Problem details -> Of the material below, the lines to be retyped are those from the line containing "Keep writing the" through the line containing "0, .16, 5, .4, .1)", inclusive; reproduce them exactly.

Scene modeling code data
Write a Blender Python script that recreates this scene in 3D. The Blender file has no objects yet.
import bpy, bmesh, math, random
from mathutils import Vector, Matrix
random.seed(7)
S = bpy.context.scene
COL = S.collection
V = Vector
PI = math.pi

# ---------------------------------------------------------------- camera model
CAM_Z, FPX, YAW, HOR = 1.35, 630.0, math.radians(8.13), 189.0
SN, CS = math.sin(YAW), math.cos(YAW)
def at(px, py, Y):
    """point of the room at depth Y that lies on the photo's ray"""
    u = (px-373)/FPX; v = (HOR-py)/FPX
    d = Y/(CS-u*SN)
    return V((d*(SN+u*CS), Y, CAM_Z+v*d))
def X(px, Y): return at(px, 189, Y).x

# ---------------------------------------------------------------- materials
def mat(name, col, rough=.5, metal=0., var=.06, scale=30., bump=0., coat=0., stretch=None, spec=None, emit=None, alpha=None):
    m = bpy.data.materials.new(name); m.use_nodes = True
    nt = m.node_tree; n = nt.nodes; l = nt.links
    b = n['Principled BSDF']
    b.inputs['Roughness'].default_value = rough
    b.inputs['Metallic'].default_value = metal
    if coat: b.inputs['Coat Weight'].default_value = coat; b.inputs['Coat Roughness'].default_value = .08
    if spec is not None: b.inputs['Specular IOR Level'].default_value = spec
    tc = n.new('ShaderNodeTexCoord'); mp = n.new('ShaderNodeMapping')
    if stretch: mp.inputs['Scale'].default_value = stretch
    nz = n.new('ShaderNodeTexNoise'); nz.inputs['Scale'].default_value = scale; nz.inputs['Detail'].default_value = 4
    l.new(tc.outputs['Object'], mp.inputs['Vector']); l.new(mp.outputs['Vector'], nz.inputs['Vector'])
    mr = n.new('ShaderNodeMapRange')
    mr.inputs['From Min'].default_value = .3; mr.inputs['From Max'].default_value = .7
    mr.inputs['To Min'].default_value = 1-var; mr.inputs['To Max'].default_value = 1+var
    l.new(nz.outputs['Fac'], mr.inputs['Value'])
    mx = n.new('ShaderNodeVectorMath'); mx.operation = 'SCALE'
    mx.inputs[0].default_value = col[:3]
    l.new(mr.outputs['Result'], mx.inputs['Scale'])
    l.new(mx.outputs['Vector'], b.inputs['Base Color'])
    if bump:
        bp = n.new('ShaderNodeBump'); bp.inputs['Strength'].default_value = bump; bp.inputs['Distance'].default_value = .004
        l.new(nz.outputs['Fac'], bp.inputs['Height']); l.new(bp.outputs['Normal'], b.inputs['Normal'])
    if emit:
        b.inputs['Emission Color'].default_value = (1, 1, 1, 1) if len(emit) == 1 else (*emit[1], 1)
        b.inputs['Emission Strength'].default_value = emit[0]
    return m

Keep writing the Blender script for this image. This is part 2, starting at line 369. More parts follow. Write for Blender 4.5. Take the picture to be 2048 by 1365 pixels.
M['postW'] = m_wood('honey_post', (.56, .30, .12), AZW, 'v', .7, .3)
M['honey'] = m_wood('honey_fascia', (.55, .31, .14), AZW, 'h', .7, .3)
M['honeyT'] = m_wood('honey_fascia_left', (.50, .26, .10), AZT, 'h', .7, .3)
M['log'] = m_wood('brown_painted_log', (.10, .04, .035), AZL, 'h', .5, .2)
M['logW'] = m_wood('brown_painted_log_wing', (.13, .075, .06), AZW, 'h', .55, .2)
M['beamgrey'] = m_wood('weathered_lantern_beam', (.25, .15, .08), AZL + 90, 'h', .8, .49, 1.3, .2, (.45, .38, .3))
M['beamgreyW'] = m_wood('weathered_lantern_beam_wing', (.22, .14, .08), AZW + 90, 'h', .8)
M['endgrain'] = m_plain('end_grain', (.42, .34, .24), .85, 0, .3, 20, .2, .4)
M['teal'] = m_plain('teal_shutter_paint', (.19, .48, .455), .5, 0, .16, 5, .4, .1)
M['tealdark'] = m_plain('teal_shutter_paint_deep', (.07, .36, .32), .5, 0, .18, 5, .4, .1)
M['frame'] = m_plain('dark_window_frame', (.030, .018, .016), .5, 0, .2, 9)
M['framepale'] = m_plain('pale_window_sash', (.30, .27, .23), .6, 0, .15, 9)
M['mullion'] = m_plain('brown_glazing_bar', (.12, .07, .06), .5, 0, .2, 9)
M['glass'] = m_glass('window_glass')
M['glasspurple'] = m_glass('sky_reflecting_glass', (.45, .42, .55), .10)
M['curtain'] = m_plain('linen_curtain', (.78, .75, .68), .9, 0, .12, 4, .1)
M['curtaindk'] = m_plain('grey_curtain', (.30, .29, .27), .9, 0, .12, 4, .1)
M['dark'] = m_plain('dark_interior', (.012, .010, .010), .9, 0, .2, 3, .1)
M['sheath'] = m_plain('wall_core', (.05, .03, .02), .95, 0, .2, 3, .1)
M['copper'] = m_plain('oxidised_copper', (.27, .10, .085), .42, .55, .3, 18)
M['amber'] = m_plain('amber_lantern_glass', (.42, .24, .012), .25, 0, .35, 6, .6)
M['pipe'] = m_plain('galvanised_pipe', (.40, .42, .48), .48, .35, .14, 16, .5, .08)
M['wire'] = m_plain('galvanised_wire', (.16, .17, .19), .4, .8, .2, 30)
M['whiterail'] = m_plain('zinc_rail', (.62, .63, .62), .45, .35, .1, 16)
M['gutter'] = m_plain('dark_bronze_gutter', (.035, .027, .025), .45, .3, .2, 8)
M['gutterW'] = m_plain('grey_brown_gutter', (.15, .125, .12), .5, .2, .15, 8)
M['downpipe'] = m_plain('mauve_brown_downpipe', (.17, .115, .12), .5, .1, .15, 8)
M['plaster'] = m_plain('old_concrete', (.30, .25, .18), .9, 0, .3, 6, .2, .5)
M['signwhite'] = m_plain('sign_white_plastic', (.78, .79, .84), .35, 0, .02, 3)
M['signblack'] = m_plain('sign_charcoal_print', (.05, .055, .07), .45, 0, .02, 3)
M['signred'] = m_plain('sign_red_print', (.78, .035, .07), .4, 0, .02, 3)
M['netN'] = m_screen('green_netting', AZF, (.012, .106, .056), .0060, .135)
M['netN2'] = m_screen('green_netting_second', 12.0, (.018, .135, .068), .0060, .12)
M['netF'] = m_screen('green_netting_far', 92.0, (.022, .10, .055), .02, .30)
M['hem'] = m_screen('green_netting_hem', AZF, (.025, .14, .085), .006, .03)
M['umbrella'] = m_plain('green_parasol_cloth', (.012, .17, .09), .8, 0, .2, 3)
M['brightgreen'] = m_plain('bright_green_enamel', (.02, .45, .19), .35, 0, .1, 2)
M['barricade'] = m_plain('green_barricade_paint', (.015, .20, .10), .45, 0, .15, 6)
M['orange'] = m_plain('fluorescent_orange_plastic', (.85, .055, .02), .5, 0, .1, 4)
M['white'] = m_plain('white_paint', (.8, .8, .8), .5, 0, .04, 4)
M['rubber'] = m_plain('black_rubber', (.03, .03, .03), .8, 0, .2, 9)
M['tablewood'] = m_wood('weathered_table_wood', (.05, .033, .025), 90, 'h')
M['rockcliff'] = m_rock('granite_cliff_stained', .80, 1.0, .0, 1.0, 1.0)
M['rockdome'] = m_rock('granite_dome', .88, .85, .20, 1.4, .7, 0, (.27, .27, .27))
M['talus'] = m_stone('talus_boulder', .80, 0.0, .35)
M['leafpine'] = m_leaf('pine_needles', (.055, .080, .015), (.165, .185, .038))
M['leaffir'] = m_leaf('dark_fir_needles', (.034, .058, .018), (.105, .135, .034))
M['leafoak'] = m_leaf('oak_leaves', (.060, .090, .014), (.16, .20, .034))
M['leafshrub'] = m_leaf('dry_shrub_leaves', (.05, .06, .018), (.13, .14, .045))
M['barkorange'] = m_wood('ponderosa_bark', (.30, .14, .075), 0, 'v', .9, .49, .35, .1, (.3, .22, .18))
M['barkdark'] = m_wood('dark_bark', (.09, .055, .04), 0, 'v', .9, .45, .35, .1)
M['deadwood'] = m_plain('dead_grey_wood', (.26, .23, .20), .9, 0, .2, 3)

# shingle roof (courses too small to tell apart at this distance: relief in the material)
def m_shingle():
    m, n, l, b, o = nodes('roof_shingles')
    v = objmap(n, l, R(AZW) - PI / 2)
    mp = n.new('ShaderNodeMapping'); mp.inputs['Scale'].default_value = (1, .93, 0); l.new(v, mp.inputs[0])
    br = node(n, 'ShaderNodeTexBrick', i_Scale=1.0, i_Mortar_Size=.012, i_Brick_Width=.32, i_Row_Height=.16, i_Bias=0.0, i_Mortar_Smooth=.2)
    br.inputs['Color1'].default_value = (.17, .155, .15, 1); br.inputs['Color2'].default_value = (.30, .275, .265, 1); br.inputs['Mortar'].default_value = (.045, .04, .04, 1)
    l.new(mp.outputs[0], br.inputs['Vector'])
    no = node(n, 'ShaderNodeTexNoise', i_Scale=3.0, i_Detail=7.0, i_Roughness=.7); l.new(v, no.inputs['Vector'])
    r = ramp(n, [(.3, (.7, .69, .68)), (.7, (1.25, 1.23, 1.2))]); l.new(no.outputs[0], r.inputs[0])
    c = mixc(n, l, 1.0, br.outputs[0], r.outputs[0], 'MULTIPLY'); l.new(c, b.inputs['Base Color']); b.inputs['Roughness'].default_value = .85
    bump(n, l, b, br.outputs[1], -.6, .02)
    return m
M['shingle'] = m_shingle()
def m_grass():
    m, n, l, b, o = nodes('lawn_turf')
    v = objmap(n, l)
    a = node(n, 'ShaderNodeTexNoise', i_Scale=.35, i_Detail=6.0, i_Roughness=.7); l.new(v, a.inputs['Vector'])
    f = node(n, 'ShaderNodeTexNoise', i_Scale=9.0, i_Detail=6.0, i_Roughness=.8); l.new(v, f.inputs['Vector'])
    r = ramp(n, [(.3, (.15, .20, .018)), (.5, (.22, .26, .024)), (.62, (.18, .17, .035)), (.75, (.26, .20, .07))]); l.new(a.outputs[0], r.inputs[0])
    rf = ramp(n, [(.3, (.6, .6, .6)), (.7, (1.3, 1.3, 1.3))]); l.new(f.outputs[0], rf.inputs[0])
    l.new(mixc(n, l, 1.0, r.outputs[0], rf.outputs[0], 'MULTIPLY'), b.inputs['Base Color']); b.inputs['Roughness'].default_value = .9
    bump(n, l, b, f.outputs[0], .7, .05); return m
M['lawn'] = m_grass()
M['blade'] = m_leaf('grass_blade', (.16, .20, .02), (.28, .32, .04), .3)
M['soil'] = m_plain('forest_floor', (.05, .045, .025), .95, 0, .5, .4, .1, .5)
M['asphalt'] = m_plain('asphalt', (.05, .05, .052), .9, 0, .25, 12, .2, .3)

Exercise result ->
Keep writing the Blender script for this image. This is part 2, starting at line 369. More parts follow. Write for Blender 4.5. Take the picture to be 2048 by 1365 pixels.
M['postW'] = m_wood('honey_post', (.56, .30, .12), AZW, 'v', .7, .3)
M['honey'] = m_wood('honey_fascia', (.55, .31, .14), AZW, 'h', .7, .3)
M['honeyT'] = m_wood('honey_fascia_left', (.50, .26, .10), AZT, 'h', .7, .3)
M['log'] = m_wood('brown_painted_log', (.10, .04, .035), AZL, 'h', .5, .2)
M['logW'] = m_wood('brown_painted_log_wing', (.13, .075, .06), AZW, 'h', .55, .2)
M['beamgrey'] = m_wood('weathered_lantern_beam', (.25, .15, .08), AZL + 90, 'h', .8, .49, 1.3, .2, (.45, .38, .3))
M['beamgreyW'] = m_wood('weathered_lantern_beam_wing', (.22, .14, .08), AZW + 90, 'h', .8)
M['endgrain'] = m_plain('end_grain', (.42, .34, .24), .85, 0, .3, 20, .2, .4)
M['teal'] = m_plain('teal_shutter_paint', (.19, .48, .455), .5, 0, .16, 5, .4, .1)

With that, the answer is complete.